Long Island Transport Group Inc. (LITGI) is a transport operator in the USA. The company operates bus services in the long Island area. LITGI is listed on the New York Stock Exchange and has a financial year end of 30 April.

The companys strategy is to expand its operations into the New York metropolitan area. LITGIs normal policy is to operate contracts of not less than ten years duration. It also seeks to include opt out clauses in any contract. Such clauses allow LITGI to withdraw from unprofitable contracts without incurring penalty charges. The board of directors at LITGI are considering a capital investment decision. You are a Corporate Finance Manager at the company. Assume that todays date is 30 April 2022.

The bus division is bidding for a new three-year contract to operate a number of bus routes in the New York metropolitan area. The contract is being awarded by a local authority in the New York metropolitan area. The contract does not include an opt out clause: the successful bidder will be committed to operate the bus routes for the full duration of the contract. The contract covers the period 1 May 2022 to 30 April 2025.

Your colleagues have produced the following estimates of the income and expenditures (as at 30 April 2022 prices) that will arise as a result of the contract.

Years to 30 April

2023 ($)

2024 ($)

2025 ($)

Fares

918,400

2,250,000

3,450,000

Fuel costs

(432,000)

(446,400)

(489,600)

Other costs (see note)

(755,000)

(840,000)

(905,000)

Profit/(loss) before taxation

(268,600)

963,600

2,055,400

Note: The Company is considering the hire of eight extra buses to operate the new contract. The annual hire cost per bus is $45,000; this is an allowable expense in the calculation of taxable profit. These amounts have been included in other costs in the Table above.

As an alternative to the plan to hire the eight new buses, the board of directors are considering purchasing the buses. Each bus would cost $200,000 (as at 30 April 2022 prices). It is estimated that the market value of each bus will be $50,000 (as at 30 April 2022 prices) at the end of the contract. However, the market for used buses is notoriously unreliable: this $50,000 estimate needs to be treated with care. LITGIs policy is to use the straight-line method of depreciation.

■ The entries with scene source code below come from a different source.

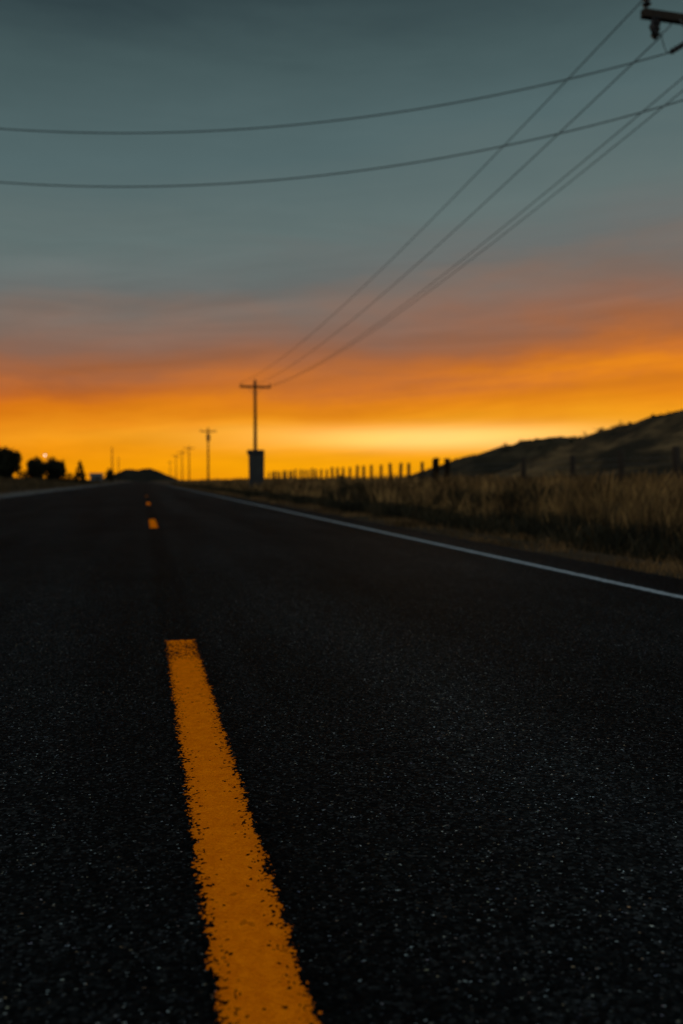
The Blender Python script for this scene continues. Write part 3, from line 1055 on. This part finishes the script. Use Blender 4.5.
# streaks of thinner and thicker cloud
streak = t.noise(t.comb(t.m('MULTIPLY', az, 3.2), t.m('ADD', t.m('MULTIPLY', te, 26.0), t.m('MULTIPLY', az, -1.6)), 3.3), 1.0, 6.0, 0.6, 0.8)
lit = t.mapr(streak, 0.25, 0.75, 0.86, 1.14)
lit = t.m('ADD', 1.0, t.m('MULTIPLY', t.m('SUBTRACT', lit, 1.0), t.mapr(te, 0.18, 0.36, 1.0, 0.12)))
clouds = t.mix(1.0, clouds, t.comb(lit, lit, lit), 'MULTIPLY')
# deeper orange away from the hidden sun
deep = t.m('MULTIPLY', t.mapr(t.m('ABSOLUTE', t.m('SUBTRACT', az, 0.36)), 0.12, 0.55, 0.0, 1.0, 'SMOOTHSTEP'), t.mapr(te, 0.06, 0.16, 1.0, 0.0, 'SMOOTHSTEP'))
clouds = t.mix(deep, clouds, t.mix(1.0, clouds, (0.92, 0.79, 0.75, 1), 'MULTIPLY'))
front = t.mix(1.0, clouds, glow, 'ADD')
# cloud cover ends overhead; behind the camera the open dusk sky shows
sky = t.n('ShaderNodeTexSky', sky_type='NISHITA')
sky.sun_disc = False
sky.sun_elevation = SUN_EL
sky.sun_rotation = SUN_AZ
sky.air_density = 1.0
sky.dust_density = 1.5
sky.ozone_density = 2.0
open_sky = t.mix(1.0, sky.outputs[0], (0.12, 0.12, 0.12, 1), 'MULTIPLY')
open_sky = t.mix(1.0, open_sky, (0.32, 0.335, 0.345, 1), 'ADD')
over = t.mapr(te, 0.72, 1.7, 0.0, 1.0, 'SMOOTHSTEP')
behind = t.mapr(t.m('ABSOLUTE', az), 1.0, 1.8, 0.0, 1.0, 'SMOOTHSTEP')
f = t.m('MAXIMUM', over, behind)
col = t.mix(f, front, open_sky)
bg = t.n('ShaderNodeBackground')
t.put(bg.inputs[0], col)
bg.inputs[1].default_value = 1.0
wo = t.n('ShaderNodeOutputWorld')
t.t.links.new(bg.outputs[0], wo.inputs[0])

sun = bpy.data.lights.new('Sun', 'SUN')
sun.energy = 0.15
sun.angle = R(10)
sun.color = (1.0, 0.6, 0.28)
so = bpy.data.objects.new('Sun', sun)
C.objects.link(so)
dvec = Vector((math.sin(SUN_AZ) * math.cos(SUN_EL), math.cos(SUN_AZ) * math.cos(SUN_EL), math.sin(SUN_EL)))
so.rotation_euler = dvec.to_track_quat('Z', 'Y').to_euler()

# ------------------------------------------------------------------ camera and output
cam = bpy.data.cameras.new('Camera')
cam.sensor_fit = 'VERTICAL'
cam.sensor_height = 36.0
cam.lens = F / 1024 * 36
cam.clip_start = 0.05
cam.clip_end = 9000
cam.dof.use_dof = True
cam.dof.focus_distance = 2.1
cam.dof.aperture_fstop = 2.5
co = bpy.data.objects.new('Camera', cam)
co.location = (0, 0, H)
co.rotation_euler = (R(90) - PITCH, 0, -YAW)
C.objects.link(co)
S.camera = co
S.view_settings.view_transform = 'Standard'
S.view_settings.look = 'None'
S.view_settings.exposure = 0
S.view_settings.gamma = 1
S.render.film_transparent = False
S.cycles.max_bounces = 6
S.cycles.transparent_max_bounces = 12
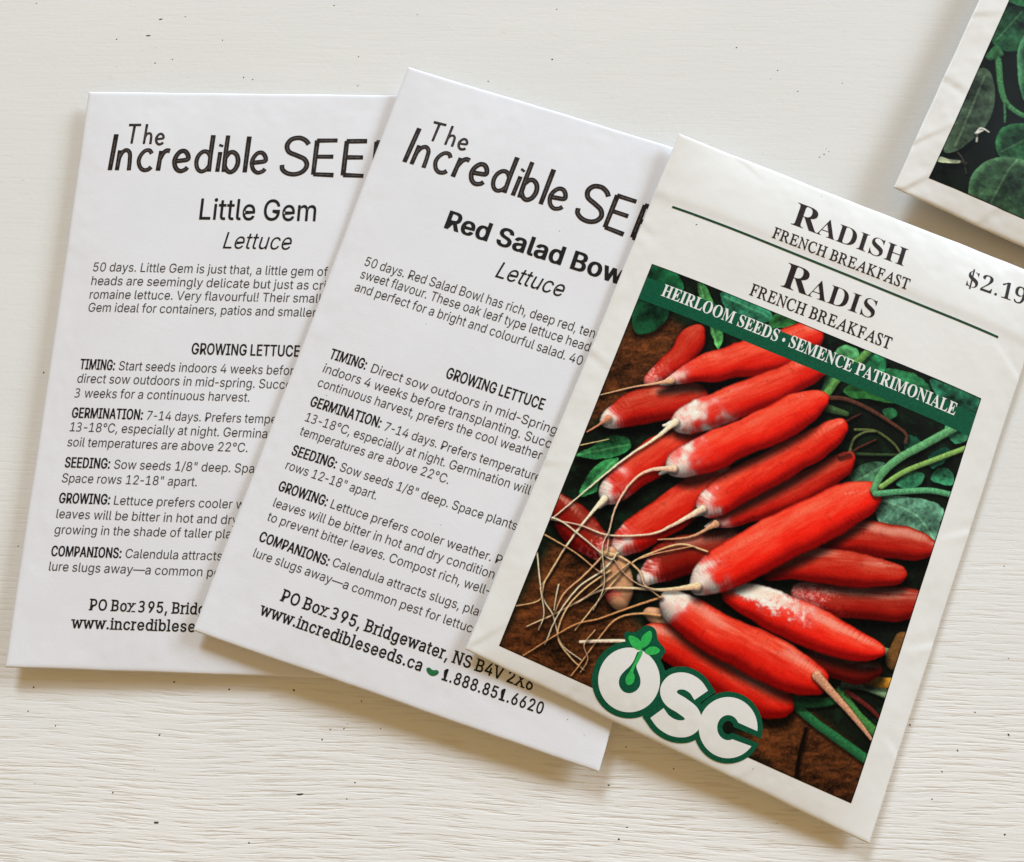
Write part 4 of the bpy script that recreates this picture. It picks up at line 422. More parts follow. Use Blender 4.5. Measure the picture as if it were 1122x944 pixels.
def mat_ink(name, col, var=.5, rough=.5, scale=2200):
    m, nt, b = nodes(name); lk = nt.links.new
    f = noise(nt, mapping(nt, (1, 1, 1)), scale, 3, .6)
    hi = tuple(min(1, x*(1+var)+.012*var) for x in col); lo = tuple(x*(1-var*.5) for x in col)
    lk(ramp(nt, f, [(.35, lo), (.7, hi)]), b.inputs['Base Color'])
    b.inputs['Roughness'].default_value = rough; b.inputs['Specular IOR Level'].default_value = .08
    return m
def mat_print(name, rough=.55):
    m, nt, b = nodes(name); lk = nt.links.new
    a = nd(nt, 'ShaderNodeVertexColor'); a.layer_name = 'ink'
    v = mapping(nt, (1, 1, 1))
    g = noise(nt, v, 4200, 2, .6)
    mx = nd(nt, 'ShaderNodeMix', data_type='RGBA', blend_type='MULTIPLY'); mx.inputs['Factor'].default_value = 1
    lk(a.outputs['Color'], mx.inputs['A']); lk(ramp(nt, g, [(.3, (.86, .86, .86)), (.7, (1.1, 1.1, 1.1))]), mx.inputs['B'])
    lk(mx.outputs['Result'], b.inputs['Base Color'])
    lk(bump(nt, noise(nt, v, 70, 4, .55), .0009, .10), b.inputs['Normal'])
    b.inputs['Roughness'].default_value = rough; b.inputs['Specular IOR Level'].default_value = .04
    return m
TABLE = mat_table()
SPECK = mat_ink('dirt_speck', (.055, .04, .028), 1.2, .8)
PAPER_A = mat_paper('matte_envelope_paper', (.80, .798, .835), .75, .15, .35, .10)
PAPER_B = mat_paper('coated_packet_paper', (.82, .808, .785), .42, .22, .15, .15)
INK = mat_ink('black_ink', (.012, .011, .012))
INK_SOFT = mat_ink('thin_black_ink', (.040, .037, .040), .7)
BROWN_INK = mat_ink('brown_black_ink', (.016, .011, .009), .6)
STREAK_INK = mat_ink('worn_ink', (.07, .055, .05), .8)
MAROON_INK = mat_ink('dark_maroon_ink', (.018, .009, .009), .6)
DARK_INK = mat_ink('dark_green_black_ink', (.022, .030, .024), .7)
GREEN = mat_ink('dark_green_ink', (.004, .082, .040), .25, .4)
RULE_GREEN = mat_ink('rule_green_ink', (.008, .055, .030), .3, .4)
LEAF_GREEN = mat_ink('leaf_green_ink', (.030, .42, .085), .25, .4)
BEAN_GREEN = mat_ink('bean_green_ink', (.02, .14, .05), .3, .5)
WHITE_INK = mat_ink('unprinted_white', (.80, .79, .765), .03, .4)
PRINT = mat_print('printed_photo_ink')

# ---------------------------------------------------------------- the tabletop
rnd = random.Random(4)
def blob(mb, x, y, z, r, mat, stretch=1, ang=0, n=7, third=.5):
    """a tiny irregular crumb: a low pyramid, not a flat disc"""
    vs = []
    for k in range(n):
        a = k*2*math.pi/n; q = r*rnd.uniform(.65, 1.15)
        u, w = q*math.cos(a)*stretch, q*math.sin(a)
        vs.append(((x+u*math.cos(ang)-w*math.sin(ang))*MM, (y+u*math.sin(ang)+w*math.cos(ang))*MM, z*MM))
    vs.append((x*MM, y*MM, (z+r*third)*MM))
    mb.add(vs, [(k, (k+1) % n, n) for k in range(n)], mat)
mb = MB()
X0, X1, Y0, Y1, TH = -.62, .62, -.45, .55, .03
mb.add([(X0, Y0, 0), (X1, Y0, 0), (X1, Y1, 0), (X0, Y1, 0), (X0, Y0, -TH), (X1, Y0, -TH), (X1, Y1, -TH), (X0, Y1, -TH)],
       [(0, 1, 2, 3), (7, 6, 5, 4), (0, 4, 5, 1), (1, 5, 6, 2), (2, 6, 7, 3), (3, 7, 4, 0)])
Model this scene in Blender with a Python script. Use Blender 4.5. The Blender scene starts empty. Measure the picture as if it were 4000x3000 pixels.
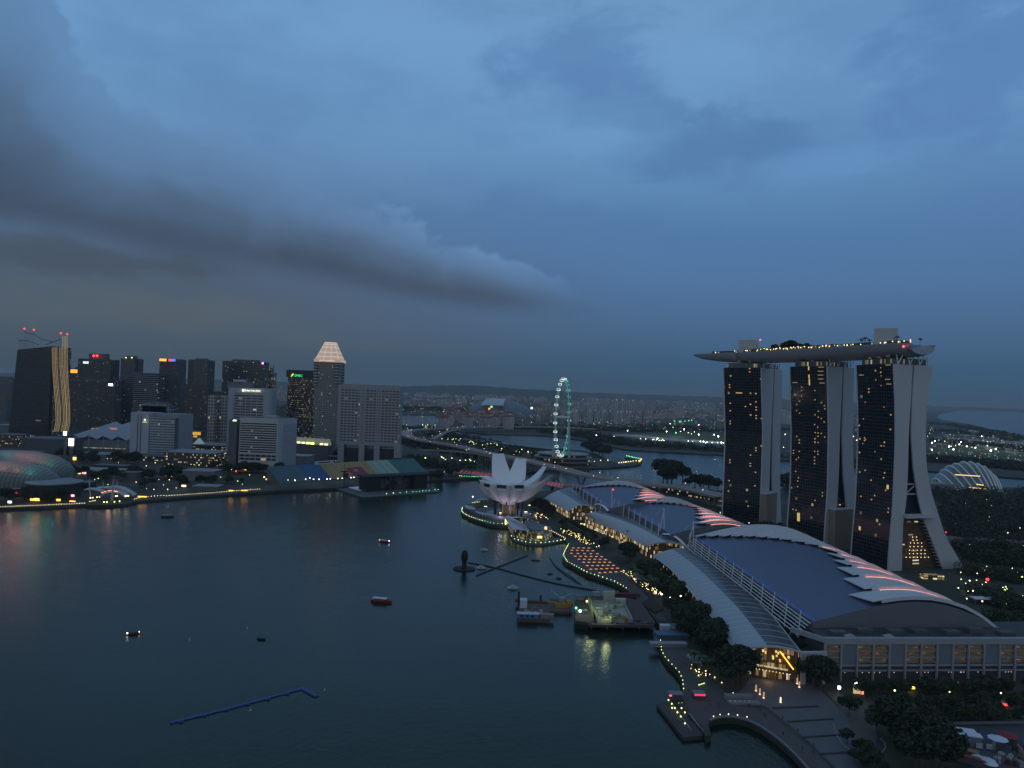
import bpy,bmesh,math,random
from mathutils import Vector,Matrix
SC=bpy.context.scene
COL=SC.collection
RND=random.Random(11)
rad=math.radians
CAM_H,FPX=156.0,2780.0
PITCH,ROLL=math.atan(22/FPX),math.atan(0.036)
_r0,_u0=Vector((1,0,0)),Vector((0,-math.sin(PITCH),math.cos(PITCH)))
C_F=Vector((0,math.cos(PITCH),math.sin(PITCH)))
C_R=_r0*math.cos(ROLL)+_u0*math.sin(ROLL)
C_U=_u0*math.cos(ROLL)-_r0*math.sin(ROLL)
cam_data=bpy.data.cameras.new('camera')
cam_data.sensor_width=36.0
cam_data.lens=36.0*FPX/4000.0
cam_data.clip_start=1.0
cam_data.clip_end=200000.0
cam=bpy.data.objects.new('camera',cam_data)
COL.objects.link(cam)
_m=Matrix((C_R,C_U,-C_F)).transposed().to_4x4()
_m.translation=Vector((0,0,CAM_H))
cam.matrix_world=_m
SC.camera=cam
SC.view_settings.view_transform='Standard'
SC.view_settings.look='None'
SC.view_settings.exposure=0.0
SC.view_settings.gamma=1.0
cy=SC.cycles
cy.use_denoising=True
cy.max_bounces=5
cy.diffuse_bounces=2
cy.glossy_bounces=3
cy.transmission_bounces=3
cy.volume_bounces=1
cy.transparent_max_bounces=8
cy.sample_clamp_indirect=2.0
cy.caustics_reflective=False
cy.caustics_refractive=False
world=bpy.data.worlds.new('World')
SC.world=world
world.use_nodes=True
wt=world.node_tree
wt.nodes.clear()
def N(tree,kind,**kw):
 n=tree.nodes.new(kind)
 for k,v in kw.items():
  if k=='ins':
   for i,x in v.items():
    s=n.inputs[i]
    if isinstance(x,bpy.types.NodeSocket):
     tree.links.new(x,s)
    else:
     s.default_value=x
  else:
   setattr(n,k,v)
 return n
def M(tree,op,a,b=None,c=None,clamp=False):
 n=tree.nodes.new('ShaderNodeMath')
 n.operation=op
 n.use_clamp=clamp
 for i,x in enumerate((a,b,c)):
  if x is None:
   continue
  if isinstance(x,bpy.types.NodeSocket):
   tree.links.new(x,n.inputs[i])
  else:
   n.inputs[i].default_value=x
 return n.outputs[0]
def MIX(tree,fac,a,b,blend='MIX'):
 n=tree.nodes.new('ShaderNodeMix')
 n.data_type='RGBA'
 n.blend_type=blend
 for i,x in ((0,fac),(6,a),(7,b)):
  if isinstance(x,bpy.types.NodeSocket):
   tree.links.new(x,n.inputs[i])
  elif i==0:
   n.inputs[0].default_value=x
  else:
   n.inputs[i].default_value=(*x,1) if len(x)==3 else x
 return n.outputs[2]
def RAMP(tree,fac,stops,interp='LINEAR'):
 n=tree.nodes.new('ShaderNodeValToRGB')
 cr=n.color_ramp
 cr.interpolation=interp
 while len(cr.elements)<len(stops):
  cr.elements.new(0.5)
 for e,(p,c) in zip(cr.elements,stops):
  e.position=p
  e.color=(*c,1) if len(c)==3 else c
 tree.links.new(fac,n.inputs[0])
 return n.outputs[0]
def SMOOTH(tree,x,a,b,o0=0.0,o1=1.0):
 n=tree.nodes.new('ShaderNodeMapRange')
 n.interpolation_type='SMOOTHSTEP'
 for i,v in enumerate((x,a,b,o0,o1)):
  if isinstance(v,bpy.types.NodeSocket):
   tree.links.new(v,n.inputs[i])
  else:
   n.inputs[i].default_value=v
 return n.outputs[0]
def CURVE(tree,x,x0,x1,pts,y0,y1):
 """piecewise curve: pts in real units, mapped through a Float Curve node"""
 t=M(tree,'DIVIDE',M(tree,'SUBTRACT',x,x0),x1-x0,clamp=True)
 n=tree.nodes.new('ShaderNodeFloatCurve')
 c=n.mapping.curves[0]
 P=[((px-x0)/(x1-x0),(py-y0)/(y1-y0)) for px,py in pts]
 while len(c.points)<len(P):
  c.points.new(0.5,0.5)
 for q,p in zip(c.points,P):
  q.location=p
  q.handle_type='AUTO'
 n.mapping.update()
 tree.links.new(t,n.inputs[1])
 return M(tree,'ADD',M(tree,'MULTIPLY',n.outputs[0],y1-y0),y0)
def build_sky(t):
 tc=N(t,'ShaderNodeTexCoord')
 sep=N(t,'ShaderNodeSeparateXYZ',ins={0:tc.outputs['Generated']})
 x,y,z=sep.outputs
 az=M(t,'MULTIPLY',M(t,'ARCTAN2',x,y),57.29578)
 el=M(t,'MULTIPLY',M(t,'ARCSINE',z),57.29578)
 elc=M(t,'MAXIMUM',el,0.0)
 e30=M(t,'DIVIDE',elc,40.0,clamp=True)
 right=RAMP(t,e30,[(0.0,(.044,.088,.145)),(.06,(.045,.106,.192)),(.20,(.060,.160,.325)),(.30,(.068,.182,.380)),(.45,(.112,.258,.490)),(.62,(.148,.318,.575)),(.78,(.150,.30,.52)),(1.0,(.15,.22,.32))])
 left=RAMP(t,e30,[(0.0,(.050,.080,.112)),(.10,(.066,.106,.150)),(.20,(.060,.102,.165)),(.32,(.092,.185,.335)),(.46,(.128,.275,.500)),(.66,(.152,.325,.585)),(.80,(.150,.30,.53)),(1.0,(.15,.22,.32))])
 base=MIX(t,SMOOTH(t,az,-26.0,16.0),left,right)
 vec=N(t,'ShaderNodeCombineXYZ',ins={0:az,1:M(t,'MULTIPLY',el,2.2),2:0.0}).outputs[0]
 n1=N(t,'ShaderNodeTexNoise',ins={'Vector':vec,'Scale':0.055,'Detail':5.0,'Roughness':.55}).outputs[0]
 n2=N(t,'ShaderNodeTexNoise',ins={'Vector':vec,'Scale':0.16,'Detail':8.0,'Roughness':.6,'Distortion':.4}).outputs[0]
 patch=M(t,'MULTIPLY',SMOOTH(t,n1,.42,.66),SMOOTH(t,el,6,13))
 base=MIX(t,M(t,'MULTIPLY',patch,.38),base,(.075,.180,.39))
 def blob(ca,ce,ra,re,amt,col,b):
  d=M(t,'SQRT',M(t,'ADD',M(t,'POWER',M(t,'DIVIDE',M(t,'SUBTRACT',az,ca),ra),2.0),M(t,'POWER',M(t,'DIVIDE',M(t,'SUBTRACT',el,ce),re),2.0)))
  d=M(t,'ADD',d,M(t,'MULTIPLY',M(t,'SUBTRACT',n2,.5),2.6))
  return MIX(t,M(t,'MULTIPLY',SMOOTH(t,d,1.15,.35),amt),b,col)
 base=blob(4.5,24.5,7.5,4.4,.60,(.085,.200,.420),base)
 base=blob(15.5,19.0,8.5,3.2,.66,(.070,.178,.385),base)
 base=blob(9.0,21.0,6.0,1.0,.45,(.072,.180,.38),base)
 base=blob(5.0,20.0,9.0,2.2,.35,(.150,.340,.60),base)
 base=blob(24.0,17.0,7.0,1.4,.40,(.120,.290,.56),base)
 base=blob(1.0,13.0,20.0,2.2,.35,(.062,.165,.345),base)
 base=blob(33.0,22.0,8.0,6.0,.70,(.085,.205,.44),base)
 nv=N(t,'ShaderNodeCombineXYZ',ins={0:az,1:M(t,'MULTIPLY',el,1.25),2:3.0}).outputs[0]
 nb=N(t,'ShaderNodeTexNoise',ins={'Vector':nv,'Scale':.13,'Detail':9.0,'Roughness':.56,'Distortion':.5}).outputs[0]
 nb2=N(t,'ShaderNodeTexNoise',ins={'Vector':nv,'Scale':.05,'Detail':3.0,'Roughness':.5}).outputs[0]
 nw=N(t,'ShaderNodeTexNoise',ins={'Vector':N(t,'ShaderNodeVectorMath',operation='ADD',ins={0:nv,1:(40,11,7)}).outputs[0],'Scale':.10,'Detail':5.0,'Roughness':.5}).outputs[0]
 azw=M(t,'ADD',az,M(t,'MULTIPLY',M(t,'SUBTRACT',nw,.5),9.0))
 top=CURVE(t,azw,-60,16,[(-60,29),(-38,26.0),(-35.4,24.8),(-33.0,20.6),(-30,18.6),(-26,17.8),(-22,17.2),(-17,16.0),(-12,14.0),(-6,12.2),(0,10.4),(4,8.4),(8,6.6),(16,5.0)],0,30)
 bot=CURVE(t,az,-60,16,[(-60,10.6),(-36,9.7),(-28,9.1),(-20,8.5),(-14,8.0),(-6,7.3),(0,6.8),(7,6.2),(16,5.0)],0,30)
 bot=M(t,'ADD',bot,M(t,'MULTIPLY',M(t,'SUBTRACT',nb2,.52),2.6))
 topn=M(t,'ADD',top,M(t,'MULTIPLY',M(t,'SUBTRACT',nb,.5),10.0))
 inside=M(t,'MULTIPLY',SMOOTH(t,M(t,'SUBTRACT',topn,el),-.2,.75),SMOOTH(t,M(t,'SUBTRACT',el,bot),-1.3,1.1))
 inside=M(t,'MULTIPLY',inside,SMOOTH(t,M(t,'ADD',az,M(t,'MULTIPLY',M(t,'SUBTRACT',nb,.5),8.0)),8.5,-3.0))
 up=M(t,'DIVIDE',M(t,'SUBTRACT',el,bot),M(t,'MAXIMUM',M(t,'SUBTRACT',top,bot),2.2),clamp=True)
 up=M(t,'ADD',up,M(t,'MULTIPLY',M(t,'SUBTRACT',nb,.5),.42),clamp=True)
 ccol=RAMP(t,up,[(0.0,(.036,.062,.104)),(.16,(.043,.078,.134)),(.42,(.066,.125,.222)),(.62,(.088,.180,.330)),(1.0,(.112,.240,.440))])
 sky=MIX(t,M(t,'MULTIPLY',inside,.93),base,ccol)
 sky=blob(-31.0,8.0,9.0,1.3,.62,(.044,.070,.104),sky)
 sky=blob(-26.0,4.8,12.0,1.8,.38,(.086,.118,.138),sky)
 sky=blob(-10.0,3.0,9.0,.8,.30,(.078,.116,.142),sky)
 west=SMOOTH(t,y,.15,-.75)
 wcol=RAMP(t,e30,[(0.0,(.27,.31,.35)),(.35,(.26,.34,.44)),(1.0,(.15,.235,.36))])
 sky=MIX(t,M(t,'MULTIPLY',west,.85),sky,wcol)
 nish=N(t,'ShaderNodeTexSky',sky_type='NISHITA',sun_disc=False,sun_elevation=rad(-1.5),sun_rotation=rad(200),altitude=100)
 bg1=N(t,'ShaderNodeBackground',ins={0:sky,1:1.0})
 bg2=N(t,'ShaderNodeBackground',ins={0:nish.outputs[0],1:0.05})
 add=N(t,'ShaderNodeAddShader',ins={0:bg1 .outputs[0],1:bg2 .outputs[0]})
 N(t,'ShaderNodeOutputWorld',ins={0:add.outputs[0]})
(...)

The board of directors estimate that all costs (except the hire of the buses and depreciation) will increase by 3% per year. Fare increases will be capped at 2% per year.

The corporate tax rate on company profits in Long Island is 21% per year. This is not expected to change during the life of the contract. Tax payable must be paid in the same year as the cash flows that gave rise to that tax payable.

LITGI uses a cost of capital of 10% for capital investment appraisal purposes. Assume that, unless told otherwise, all cash flows occur at the end of a financial year.

Task

Calculate the net present value of the two proposals (bus hire or bus purchase) and advise the board of directors on which of the two proposals it should accept.